Even when gathered into definite channels, ground water does not have the erosive power of surface streams, since it carries with it little or no rock waste. Regions whose underground drainage is so perfect that the development of surface streams has been retarded or prevented escape to a large extent the leveling action of surface running waters, and may therefore stand higher than the surrounding country. The hill honeycombed by Luray Cavern, Virginia, has been attributed to this cause.

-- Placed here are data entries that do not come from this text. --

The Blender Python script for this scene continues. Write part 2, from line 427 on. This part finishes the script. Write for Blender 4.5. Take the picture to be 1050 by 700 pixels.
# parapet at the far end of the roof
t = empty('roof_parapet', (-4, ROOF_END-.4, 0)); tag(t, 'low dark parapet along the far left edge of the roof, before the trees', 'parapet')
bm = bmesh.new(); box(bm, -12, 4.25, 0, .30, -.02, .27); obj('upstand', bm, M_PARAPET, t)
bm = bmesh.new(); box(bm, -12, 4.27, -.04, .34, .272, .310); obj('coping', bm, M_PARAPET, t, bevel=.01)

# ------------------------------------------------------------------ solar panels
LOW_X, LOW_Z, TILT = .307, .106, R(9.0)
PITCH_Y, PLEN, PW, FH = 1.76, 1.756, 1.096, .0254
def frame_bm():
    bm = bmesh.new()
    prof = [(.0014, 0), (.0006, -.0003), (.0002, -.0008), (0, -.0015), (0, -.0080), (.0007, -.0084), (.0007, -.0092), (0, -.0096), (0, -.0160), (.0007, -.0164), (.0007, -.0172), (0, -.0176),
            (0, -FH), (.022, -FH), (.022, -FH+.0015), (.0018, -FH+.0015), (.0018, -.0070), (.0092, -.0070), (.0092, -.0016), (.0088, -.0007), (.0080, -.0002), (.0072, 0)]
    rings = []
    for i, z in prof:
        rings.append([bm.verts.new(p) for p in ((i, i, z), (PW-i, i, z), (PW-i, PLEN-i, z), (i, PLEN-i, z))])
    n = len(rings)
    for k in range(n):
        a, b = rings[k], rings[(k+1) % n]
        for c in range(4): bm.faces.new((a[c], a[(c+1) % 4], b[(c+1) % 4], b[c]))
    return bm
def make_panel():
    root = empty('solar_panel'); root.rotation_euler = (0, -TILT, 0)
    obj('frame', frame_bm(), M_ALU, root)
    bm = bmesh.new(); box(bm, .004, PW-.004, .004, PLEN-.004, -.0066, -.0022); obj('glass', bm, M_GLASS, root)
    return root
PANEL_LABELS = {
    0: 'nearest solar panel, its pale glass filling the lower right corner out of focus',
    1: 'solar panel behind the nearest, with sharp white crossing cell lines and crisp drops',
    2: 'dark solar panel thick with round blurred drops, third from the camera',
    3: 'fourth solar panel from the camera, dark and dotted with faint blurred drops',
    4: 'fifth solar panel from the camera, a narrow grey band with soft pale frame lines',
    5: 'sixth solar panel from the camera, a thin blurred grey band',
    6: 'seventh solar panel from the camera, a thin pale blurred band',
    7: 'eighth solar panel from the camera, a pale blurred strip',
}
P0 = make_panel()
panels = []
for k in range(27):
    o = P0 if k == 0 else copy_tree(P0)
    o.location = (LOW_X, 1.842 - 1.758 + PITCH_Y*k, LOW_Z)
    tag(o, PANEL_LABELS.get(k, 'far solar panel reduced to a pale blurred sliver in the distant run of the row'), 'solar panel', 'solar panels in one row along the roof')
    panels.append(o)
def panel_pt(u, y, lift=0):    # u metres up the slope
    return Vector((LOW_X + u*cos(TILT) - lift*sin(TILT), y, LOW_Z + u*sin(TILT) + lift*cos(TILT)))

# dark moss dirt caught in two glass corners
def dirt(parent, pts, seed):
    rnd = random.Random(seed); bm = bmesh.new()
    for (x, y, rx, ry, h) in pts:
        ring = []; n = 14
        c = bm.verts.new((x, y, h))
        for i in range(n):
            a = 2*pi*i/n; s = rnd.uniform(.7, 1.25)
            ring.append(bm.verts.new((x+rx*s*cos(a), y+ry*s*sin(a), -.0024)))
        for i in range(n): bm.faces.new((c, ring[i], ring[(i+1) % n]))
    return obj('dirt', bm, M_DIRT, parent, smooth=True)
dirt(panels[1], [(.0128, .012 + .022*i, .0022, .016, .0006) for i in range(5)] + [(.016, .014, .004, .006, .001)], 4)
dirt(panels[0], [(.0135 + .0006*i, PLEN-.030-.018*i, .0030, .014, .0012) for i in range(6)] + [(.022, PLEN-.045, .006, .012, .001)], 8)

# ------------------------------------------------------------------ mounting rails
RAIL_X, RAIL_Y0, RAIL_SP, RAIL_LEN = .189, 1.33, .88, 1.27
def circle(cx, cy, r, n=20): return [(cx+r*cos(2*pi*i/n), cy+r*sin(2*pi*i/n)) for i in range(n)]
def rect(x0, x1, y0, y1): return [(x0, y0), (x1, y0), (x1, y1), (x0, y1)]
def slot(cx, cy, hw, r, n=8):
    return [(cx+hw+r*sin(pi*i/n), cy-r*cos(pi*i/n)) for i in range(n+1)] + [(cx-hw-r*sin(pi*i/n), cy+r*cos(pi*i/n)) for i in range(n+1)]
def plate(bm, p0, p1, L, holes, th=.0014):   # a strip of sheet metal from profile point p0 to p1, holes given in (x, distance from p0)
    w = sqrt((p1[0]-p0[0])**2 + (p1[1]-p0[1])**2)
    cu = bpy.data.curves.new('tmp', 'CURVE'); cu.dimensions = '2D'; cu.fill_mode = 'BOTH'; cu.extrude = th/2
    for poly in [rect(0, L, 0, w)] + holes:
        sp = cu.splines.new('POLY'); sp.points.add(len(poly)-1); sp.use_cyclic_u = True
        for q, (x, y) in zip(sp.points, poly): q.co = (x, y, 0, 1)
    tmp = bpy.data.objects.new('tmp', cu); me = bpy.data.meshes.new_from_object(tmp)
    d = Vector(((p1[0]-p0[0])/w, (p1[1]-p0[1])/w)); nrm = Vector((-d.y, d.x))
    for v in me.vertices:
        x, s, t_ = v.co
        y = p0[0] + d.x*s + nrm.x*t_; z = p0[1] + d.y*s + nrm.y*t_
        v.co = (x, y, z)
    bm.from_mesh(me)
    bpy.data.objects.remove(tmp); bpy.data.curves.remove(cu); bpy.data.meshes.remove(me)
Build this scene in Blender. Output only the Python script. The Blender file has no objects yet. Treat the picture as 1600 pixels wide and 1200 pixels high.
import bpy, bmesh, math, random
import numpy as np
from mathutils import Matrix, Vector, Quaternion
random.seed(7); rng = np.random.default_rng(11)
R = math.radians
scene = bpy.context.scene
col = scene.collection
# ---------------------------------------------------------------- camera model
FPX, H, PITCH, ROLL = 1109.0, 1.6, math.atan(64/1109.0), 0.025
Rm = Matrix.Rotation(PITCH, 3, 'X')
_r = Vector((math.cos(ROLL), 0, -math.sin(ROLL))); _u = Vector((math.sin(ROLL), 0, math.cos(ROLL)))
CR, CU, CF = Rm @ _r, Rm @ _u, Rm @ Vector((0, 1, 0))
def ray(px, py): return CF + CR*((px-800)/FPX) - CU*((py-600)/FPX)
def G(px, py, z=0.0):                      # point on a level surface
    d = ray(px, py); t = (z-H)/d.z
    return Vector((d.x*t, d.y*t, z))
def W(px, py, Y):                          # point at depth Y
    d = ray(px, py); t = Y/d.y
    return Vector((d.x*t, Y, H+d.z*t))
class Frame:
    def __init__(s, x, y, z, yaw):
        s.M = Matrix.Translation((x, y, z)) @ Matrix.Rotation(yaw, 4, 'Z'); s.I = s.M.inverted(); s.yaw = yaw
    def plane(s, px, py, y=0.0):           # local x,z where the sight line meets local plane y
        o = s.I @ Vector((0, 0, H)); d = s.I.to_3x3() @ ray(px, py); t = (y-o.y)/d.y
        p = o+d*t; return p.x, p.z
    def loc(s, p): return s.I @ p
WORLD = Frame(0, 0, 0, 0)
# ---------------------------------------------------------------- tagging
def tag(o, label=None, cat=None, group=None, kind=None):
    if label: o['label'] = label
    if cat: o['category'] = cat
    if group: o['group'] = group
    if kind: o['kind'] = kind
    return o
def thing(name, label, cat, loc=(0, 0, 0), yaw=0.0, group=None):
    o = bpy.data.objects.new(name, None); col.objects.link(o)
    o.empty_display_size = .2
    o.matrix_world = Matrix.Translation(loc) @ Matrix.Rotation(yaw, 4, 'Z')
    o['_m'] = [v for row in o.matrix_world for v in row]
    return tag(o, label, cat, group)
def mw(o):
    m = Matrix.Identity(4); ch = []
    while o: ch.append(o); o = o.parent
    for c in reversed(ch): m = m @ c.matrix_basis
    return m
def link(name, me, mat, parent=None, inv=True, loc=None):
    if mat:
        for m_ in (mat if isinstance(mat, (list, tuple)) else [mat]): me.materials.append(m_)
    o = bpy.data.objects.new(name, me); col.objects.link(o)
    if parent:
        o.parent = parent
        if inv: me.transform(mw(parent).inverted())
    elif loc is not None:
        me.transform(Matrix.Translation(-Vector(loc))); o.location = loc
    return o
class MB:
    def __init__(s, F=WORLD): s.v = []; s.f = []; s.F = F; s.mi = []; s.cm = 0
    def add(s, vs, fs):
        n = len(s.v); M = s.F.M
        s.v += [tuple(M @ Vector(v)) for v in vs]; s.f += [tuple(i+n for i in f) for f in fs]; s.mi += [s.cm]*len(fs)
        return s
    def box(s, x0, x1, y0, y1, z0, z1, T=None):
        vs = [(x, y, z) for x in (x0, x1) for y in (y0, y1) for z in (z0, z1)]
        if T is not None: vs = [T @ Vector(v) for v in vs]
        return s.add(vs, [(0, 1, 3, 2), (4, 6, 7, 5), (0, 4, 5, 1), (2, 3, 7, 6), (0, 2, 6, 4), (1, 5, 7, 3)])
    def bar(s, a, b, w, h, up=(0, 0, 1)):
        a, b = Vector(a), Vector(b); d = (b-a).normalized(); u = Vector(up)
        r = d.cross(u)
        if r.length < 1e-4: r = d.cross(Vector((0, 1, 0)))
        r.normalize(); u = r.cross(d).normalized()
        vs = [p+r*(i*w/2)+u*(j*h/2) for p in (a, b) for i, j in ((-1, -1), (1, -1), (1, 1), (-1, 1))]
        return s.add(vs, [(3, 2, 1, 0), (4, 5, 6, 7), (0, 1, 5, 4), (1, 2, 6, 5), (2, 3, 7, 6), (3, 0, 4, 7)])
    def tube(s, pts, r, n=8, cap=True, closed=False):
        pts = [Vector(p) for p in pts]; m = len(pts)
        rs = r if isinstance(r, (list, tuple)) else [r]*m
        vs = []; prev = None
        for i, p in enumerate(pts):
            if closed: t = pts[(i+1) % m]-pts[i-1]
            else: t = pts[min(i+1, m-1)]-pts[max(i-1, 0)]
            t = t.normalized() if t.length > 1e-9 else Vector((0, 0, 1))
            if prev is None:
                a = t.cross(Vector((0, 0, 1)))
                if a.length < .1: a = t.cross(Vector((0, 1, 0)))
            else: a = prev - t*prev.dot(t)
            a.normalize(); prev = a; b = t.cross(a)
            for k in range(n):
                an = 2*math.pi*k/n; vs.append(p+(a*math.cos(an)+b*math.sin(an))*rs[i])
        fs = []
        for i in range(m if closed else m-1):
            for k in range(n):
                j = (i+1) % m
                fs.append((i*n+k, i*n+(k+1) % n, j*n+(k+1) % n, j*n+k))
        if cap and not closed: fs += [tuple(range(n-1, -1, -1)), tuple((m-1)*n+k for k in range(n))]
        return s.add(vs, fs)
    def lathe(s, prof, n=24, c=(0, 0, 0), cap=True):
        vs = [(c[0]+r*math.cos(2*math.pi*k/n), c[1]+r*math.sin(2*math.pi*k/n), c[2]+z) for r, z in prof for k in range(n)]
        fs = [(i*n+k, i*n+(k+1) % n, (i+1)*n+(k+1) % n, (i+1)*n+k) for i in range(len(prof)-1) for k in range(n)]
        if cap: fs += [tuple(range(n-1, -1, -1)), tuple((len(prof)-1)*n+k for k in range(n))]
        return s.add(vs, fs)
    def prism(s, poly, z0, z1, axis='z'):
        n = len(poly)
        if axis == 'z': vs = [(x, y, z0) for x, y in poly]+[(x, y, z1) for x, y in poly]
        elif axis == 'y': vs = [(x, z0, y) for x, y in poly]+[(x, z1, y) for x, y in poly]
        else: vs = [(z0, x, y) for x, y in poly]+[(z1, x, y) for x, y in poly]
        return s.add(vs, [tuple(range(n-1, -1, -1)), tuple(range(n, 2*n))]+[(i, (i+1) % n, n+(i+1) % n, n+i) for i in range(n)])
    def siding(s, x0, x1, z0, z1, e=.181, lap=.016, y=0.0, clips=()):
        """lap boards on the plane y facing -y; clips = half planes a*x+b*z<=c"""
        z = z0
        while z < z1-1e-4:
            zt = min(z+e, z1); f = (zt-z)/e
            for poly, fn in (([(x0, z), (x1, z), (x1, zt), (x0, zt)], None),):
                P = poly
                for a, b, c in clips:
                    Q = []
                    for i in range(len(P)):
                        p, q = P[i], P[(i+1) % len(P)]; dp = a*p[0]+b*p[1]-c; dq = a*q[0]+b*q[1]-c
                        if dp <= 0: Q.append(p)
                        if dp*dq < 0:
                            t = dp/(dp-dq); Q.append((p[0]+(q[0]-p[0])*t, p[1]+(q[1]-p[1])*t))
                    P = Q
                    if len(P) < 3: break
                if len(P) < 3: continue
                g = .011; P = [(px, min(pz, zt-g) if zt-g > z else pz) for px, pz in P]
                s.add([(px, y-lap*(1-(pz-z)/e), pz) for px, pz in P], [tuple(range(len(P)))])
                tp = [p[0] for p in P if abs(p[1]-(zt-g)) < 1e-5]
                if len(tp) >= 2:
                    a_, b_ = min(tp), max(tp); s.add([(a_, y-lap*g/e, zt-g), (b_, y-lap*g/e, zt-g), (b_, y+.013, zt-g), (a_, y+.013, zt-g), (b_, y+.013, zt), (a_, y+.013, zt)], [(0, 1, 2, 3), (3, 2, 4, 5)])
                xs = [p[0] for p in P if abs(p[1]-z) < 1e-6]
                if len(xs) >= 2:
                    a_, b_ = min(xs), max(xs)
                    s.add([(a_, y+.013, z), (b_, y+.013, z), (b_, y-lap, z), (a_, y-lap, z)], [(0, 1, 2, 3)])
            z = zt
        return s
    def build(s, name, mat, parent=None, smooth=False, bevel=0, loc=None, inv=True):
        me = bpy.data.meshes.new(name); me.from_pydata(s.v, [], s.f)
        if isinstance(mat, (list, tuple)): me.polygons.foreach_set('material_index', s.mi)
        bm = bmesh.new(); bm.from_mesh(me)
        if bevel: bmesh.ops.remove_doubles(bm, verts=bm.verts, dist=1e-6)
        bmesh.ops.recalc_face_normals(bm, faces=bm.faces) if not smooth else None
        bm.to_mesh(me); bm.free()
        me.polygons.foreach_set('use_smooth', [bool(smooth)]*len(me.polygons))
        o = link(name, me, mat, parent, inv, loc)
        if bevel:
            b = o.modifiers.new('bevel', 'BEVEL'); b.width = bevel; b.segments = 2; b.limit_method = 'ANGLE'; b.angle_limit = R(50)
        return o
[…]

Cavern deposits. Even in the zone of solution water may under certain circumstances deposit as well as erode. As it trickles from the roof of caverns, the lime carbonate which it has taken into solution from the layers of limestone above is deposited by evaporation in the air in icicle-like pendants called stalactites. As the drops splash on the floor there are built up in the same way thicker masses called stalagmites, which may grow to join the stalactites above, forming pillars. A stalagmitic crust often seals with rock the earth which accumulates in caverns, together with whatever relics of cave dwellers, either animals or men, it may contain.
Can you explain why slender stalactites formed by the drip of single drops are often hollow pipes?
The zone of cementation. With increasing depth subterranean water becomes more and more sluggish in its movements and more and more highly charged with minerals dissolved from the rocks above. At such depths it deposits these minerals in the pores of rocks, cementing their grains together, and in crevices and fissures, forming mineral veins. Thus below the zone of solution where the work of water is to dissolve, lies the zone of cementation where its work is chemical deposit. A part of the invisible load of waste is thus transferred from rocks near the surface to those at greater depths.
As the land surface is gradually lowered by weathering and the work of rain and streams, rocks which have lain deep within the zone of cementation are brought within the zone of solution. Thus there are exposed to view limestones, whose cracks were filled with calcite (crystallized carbonate of lime), with quartz or other minerals, and sandstones whose grains were well cemented many feet below the surface.